According to AbstraxTech’s data, this is a type of flavorant that has quite strong citrus and tropical fruit aromas. It is also unique as the cultivars that contained this type of compound ranked high on their exotic score. Although limonene and myrcene can help give a fruity aroma to cannabis, this compound gives more of an edge to the aroma. Although customers will not know what this is, this can be an opportunity to educate your consumers on another fascinating compound that is found in the plant and how it contributes to aroma and flavor. 


What are Indole & Skatole? 


The main thing these two compounds have in common is that they are found in animal smells which seems that they help give that “dank” smell to weed. These compounds show up in tiny amounts in cannabis and a little goes a long way with these compounds. 

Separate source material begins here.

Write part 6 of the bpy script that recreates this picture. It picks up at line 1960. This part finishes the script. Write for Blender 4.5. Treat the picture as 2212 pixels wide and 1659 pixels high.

Indole has a floral, musty, mothball-like aroma that can also be found in jasmine and lily species. From what Abstrax Tech found in their data, Indole came up in each cultivar, but in minimal amounts.  On the other hand, skatole is most known for the molecule found in skat (poop), but in cannabis, it comes in minimal amounts that bring out a savory aroma that would be found in cultivars such as GMO or Han Solo Burger. These kinds of cultivars are great to highlight as they have a more unique profile than the average cultivar on the market that a budtender should highlight. When a dispensary highlights flower with unique profiles, this should be reflected in the description on the online menu. 


Conclusion


Cannabis has a whole chemoprofile to be taken into account as well as observing the physical product when buying flower. It’s pretty fascinating how there are so many different compounds in cannabis and yet it seems that cannabis marketers just want to focus on the THC, CBD & some terpenes. There’s so much more to talk about and show customers that this plant is amazingly diverse due to these nuances. While terpenes have value, they’re not the only compounds that provide the nuances in aroma. Utilize these aromas to your advantage when marketing flower or concentrate. It’s good to know why the weed smells the way it does and how many other compounds are doing the work besides terpenes. 


Note: I use cultivars instead of strain as cultivar is the better word here to describe varieties of cannabis. Legacy Cannabis Breeder Kevin Jodrey has talked about this on YouTube and in the Ganjier program.